“The country’s biggest grocers are increasingly demanding their suppliers deliver on time, imposing fines for late shipments as they try to keep customers satisfied and better compete with online retailers like Amazon,” reports The Wall Street Journal (Nov.28, 2017). Kroger is fining suppliers $500 for every order that is more than 2 days late to any of its 42 warehouses, and Wal-Mart is charging suppliers monthly fines of 3% for deliveries that don’t arrive exactly on time.
Retailers used to give suppliers more leeway, since any number of factors—bad weather, a surge in demand, technology malfunctions—can foil deliveries. But sales of some $75 billion a year are lost because products are out of stock or unsalable for other reasons.
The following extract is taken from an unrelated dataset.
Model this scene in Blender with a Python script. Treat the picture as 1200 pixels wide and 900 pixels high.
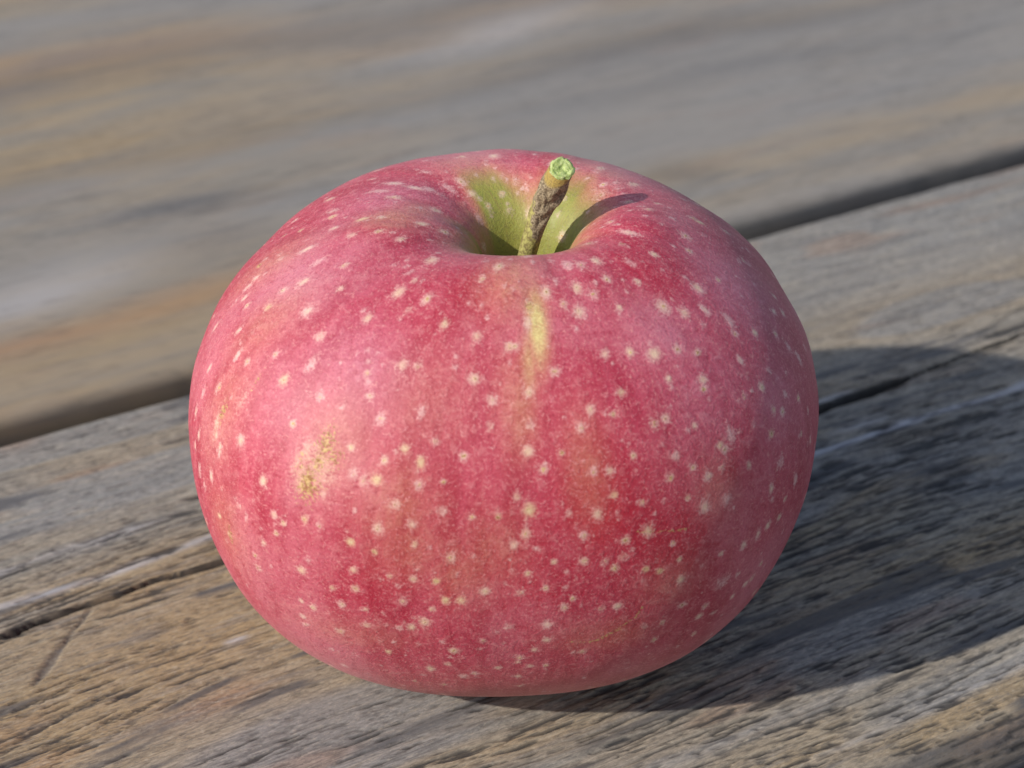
import bpy, math
import numpy as np
from mathutils import Vector

for o in list(bpy.data.objects):
    bpy.data.objects.remove(o)
S = bpy.context.scene
COL = S.collection
MM = 0.001
R_ = math.radians

# ------------------------------------------------------------------ camera
CAM_H = 165.0                                    # mm above the table top
PITCH = 31.912
cd = bpy.data.cameras.new('camera')
cam = bpy.data.objects.new('camera', cd)
COL.objects.link(cam)
cam.location = (0, 0, CAM_H * MM)
cam.rotation_euler = (R_(90 - PITCH), 0, 0)
cd.sensor_width = 36
cd.lens = 66.0
cd.clip_start = 0.01
cd.clip_end = 500
cd.dof.use_dof = True
cd.dof.focus_distance = 0.231
cd.dof.aperture_fstop = 27.0
cd.dof.aperture_blades = 0
S.camera = cam

# ------------------------------------------------------------------ sky, sun, exposure
SUN_EL, SUN_AZ = 33.0, 30.0                      # azimuth: degrees from -X towards the camera
sdir = Vector((-math.cos(R_(SUN_EL)) * math.cos(R_(SUN_AZ)),
               -math.cos(R_(SUN_EL)) * math.sin(R_(SUN_AZ)),
               math.sin(R_(SUN_EL))))
W = bpy.data.worlds.new('World')
S.world = W
W.use_nodes = True
nt = W.node_tree
bg = nt.nodes['Background']
sky = nt.nodes.new('ShaderNodeTexSky')
sky.sky_type = 'NISHITA'
sky.sun_disc = False
sky.sun_elevation = R_(SUN_EL)
sky.sun_rotation = math.atan2(sdir.x, sdir.y)
sky.air_density = 1.0
sky.dust_density = 1.5
hs = nt.nodes.new('ShaderNodeHueSaturation')           # thin high haze: a paler blue
hs.inputs['Saturation'].default_value = .85
nt.links.new(sky.outputs[0], hs.inputs['Color'])
nt.links.new(hs.outputs[0], bg.inputs[0])
bg.inputs[1].default_value = 0.125
sl = bpy.data.lights.new('sun', 'SUN')
sl.energy = 3.8
sl.angle = R_(0.9)
sl.color = (1.0, 0.94, 0.86)
sun = bpy.data.objects.new('sun', sl)
COL.objects.link(sun)
sun.location = sdir * 5
sun.rotation_euler = sdir.to_track_quat('Z', 'Y').to_euler()
S.view_settings.view_transform = 'Standard'
S.view_settings.look = 'None'
S.view_settings.gamma = 1
S.view_settings.exposure = 0.14
S.view_settings.use_curve_mapping = False
S.render.engine = 'CYCLES'


# ------------------------------------------------------------------ helpers
def vnoise(x, y, seed=0):
    """smooth value noise, 0..1"""
    xi = np.floor(x).astype(np.int64)
    yi = np.floor(y).astype(np.int64)
    fx = x - xi
    fy = y - yi
    fx = fx * fx * fx * (fx * (fx * 6 - 15) + 10)
    fy = fy * fy * fy * (fy * (fy * 6 - 15) + 10)

    def h(a, b):
        n = (a * 374761393 + b * 668265263 + seed * 1442695041) & 0xffffffff
        n = ((n ^ (n >> 13)) * 1274126177) & 0xffffffff
        return ((n ^ (n >> 16)) & 0xffff) / 65535.0
    return ((h(xi, yi) * (1 - fx) + h(xi + 1, yi) * fx) * (1 - fy)
            + (h(xi, yi + 1) * (1 - fx) + h(xi + 1, yi + 1) * fx) * fy)


def fbm(x, y, seed=0, oct=3):
    s = 0
    a = 1
    t = 0
    for k in range(oct):
        s = s + a * vnoise(x * 2 ** k, y * 2 ** k, seed + 17 * k)
        t += a
        a *= .5
    return s / t


def sstep(a, b, x):
    t = np.clip((x - a) / (b - a), 0, 1)
    return t * t * (3 - 2 * t)


def grid_mesh(name, V, closed_v=False, caps=False):
    """V: (nu, nv, 3) in metres -> mesh of quads; closed_v wraps the second index"""
    nu, nv = V.shape[:2]
    me = bpy.data.meshes.new(name)
    idx = np.arange(nu * nv).reshape(nu, nv)
    if closed_v:
        b = np.roll(idx, -1, 1)
    else:
        idx, b = idx[:, :-1], idx[:, 1:]
    q = np.stack([idx[:-1], b[:-1], b[1:], idx[1:]], -1).reshape(-1, 4)
    loops = q.ravel()
    starts = np.arange(0, len(loops), 4)
    if caps:
        full = np.arange(nu * nv).reshape(nu, nv)
        c0 = full[0][::-1]
        c1 = full[-1]
        starts = np.r_[starts, len(loops), len(loops) + nv]
        loops = np.r_[loops, c0, c1]
    me.vertices.add(nu * nv)
    me.vertices.foreach_set('co', np.ascontiguousarray(V.reshape(-1), dtype=np.float32))
    me.loops.add(len(loops))
    me.loops.foreach_set('vertex_index', loops.astype(np.int32))
    me.polygons.add(len(starts))
    me.polygons.foreach_set('loop_start', starts.astype(np.int32))
    me.update(calc_edges=True)
    me.validate()
    me.polygons.foreach_set('use_smooth', np.ones(len(me.polygons), dtype=bool))
    return me


def attr(me, name, arr):
    """per-vertex colour attribute from (..., 4)"""
    a = me.attributes.new(name, 'FLOAT_COLOR', 'POINT')
    a.data.foreach_set('color', np.ascontiguousarray(arr.reshape(-1), dtype=np.float32))


def vattr(me, name, arr):
    a = me.attributes.new(name, 'FLOAT_VECTOR', 'POINT')
    a.data.foreach_set('vector', np.ascontiguousarray(arr.reshape(-1), dtype=np.float32))


def link(name, me, mat, parent=None):
    o = bpy.data.objects.new(name, me)
    COL.objects.link(o)
    if mat:
        me.materials.append(mat)
    if parent:
        o.parent = parent
    return o


class NB:
    """tiny node builder"""
    def __init__(self, name):
        self.m = bpy.data.materials.new(name)
        self.m.use_nodes = True
        self.t = self.m.node_tree
        self.b = self.t.nodes['Principled BSDF']

    def n(self, typ, **kw):
        x = self.t.nodes.new(typ)
        for k, v in kw.items():
            setattr(x, k, v)
        return x

    def put(self, sock, v):
        if isinstance(v, bpy.types.NodeSocket):
            self.t.links.new(v, sock)
        elif v is not None:
            if sock.type == 'RGBA' and len(v) == 3:
                v = (*v, 1)
            sock.default_value = v

    def math(self, op, a, b=None, c=None, clamp=False):
        x = self.n('ShaderNodeMath', operation=op, use_clamp=clamp)
        self.put(x.inputs[0], a)
        self.put(x.inputs[1], b)
        self.put(x.inputs[2], c)
        return x.outputs[0]

    def mix(self, f, a, b, mode='MIX'):
        x = self.n('ShaderNodeMix', data_type='RGBA', blend_type=mode)
        self.put(x.inputs[0], f)
        self.put(x.inputs[6], a)
        self.put(x.inputs[7], b)
        return x.outputs[2]

    def noise(self, vec, scale=(1, 1, 1), detail=2.0, rough=.5, offset=(0, 0, 0), dist=0.0):
        mp = self.n('ShaderNodeMapping')
        self.put(mp.inputs[0], vec)
        mp.inputs[1].default_value = offset
        mp.inputs[3].default_value = scale
        x = self.n('ShaderNodeTexNoise')
        self.put(x.inputs['Vector'], mp.outputs[0])
        x.inputs['Scale'].default_value = 1
        x.inputs['Detail'].default_value = detail
        x.inputs['Roughness'].default_value = rough
        x.inputs['Distortion'].default_value = dist
        return x.outputs['Fac']

    def rng(self, v, a, b, c=0.0, d=1.0, smooth=True):
        x = self.n('ShaderNodeMapRange')
        x.interpolation_type = 'SMOOTHSTEP' if smooth else 'LINEAR'
        self.put(x.inputs[0], v)
        for i, k in enumerate((a, b, c, d)):
            x.inputs[i + 1].default_value = k
        return x.outputs[0]

    def attr(self, name):
        x = self.n('ShaderNodeAttribute')
        x.attribute_name = name
        return x

    def split(self, name):
        a = self.attr(name)
        s = self.n('ShaderNodeSeparateColor')
        self.t.links.new(a.outputs['Color'], s.inputs[0])
        return s.outputs[0], s.outputs[1], s.outputs[2], a.outputs['Alpha']

    def bump(self, h, dist, strength=1.0, nrm=None):
        x = self.n('ShaderNodeBump')
        x.inputs['Strength'].default_value = strength
        x.inputs['Distance'].default_value = dist
        self.put(x.inputs['Height'], h)
        if nrm:
            self.put(x.inputs['Normal'], nrm)
        return x.outputs[0]

    def objco(self):
        tc = self.n('ShaderNodeTexCoord')
        v = self.n('ShaderNodeVectorMath', operation='SCALE')
        self.t.links.new(tc.outputs['Object'], v.inputs[0])
        v.inputs['Scale'].default_value = 1000.0
        return v.outputs[0]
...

Wal-Mart has signaled it could do more than levy fines if problems persist. Wal-Mart told suppliers they could also lose shelf space if they don’t solve their delivery issues. Most large suppliers average around 75% of orders on time and complete. An out-of-stock on an important product can lead to thousands of lost consumers in a given day. Packaged-goods companies are straining to keep up with the demands and remain in the good graces of retailers. They need GPS trackers and software to adjust routes in real time. Filling full orders fast is also challenging, since many manufacturers house items all over the country.
Wal-Mart says a more-precise delivery window keeps shelves stocked and the flow of products more predictable, while reducing inventory—all of which are increasingly important to the retailer as it invests heavily to compete online. The change, says Wal-Mart, could create $1 billion in additional sales. Meanwhile, P&G, Wal-Mart’s largest supplier, has spent billions of dollars in recent years overhauling its supply chain, in part to meet retailers’ more-precise shipping windows and boost its ability to ship online orders directly to shoppers.
Classroom discussion questions:
- Why is it important for orders to arrive full and on-time?
- Is better supply chain management software the solution?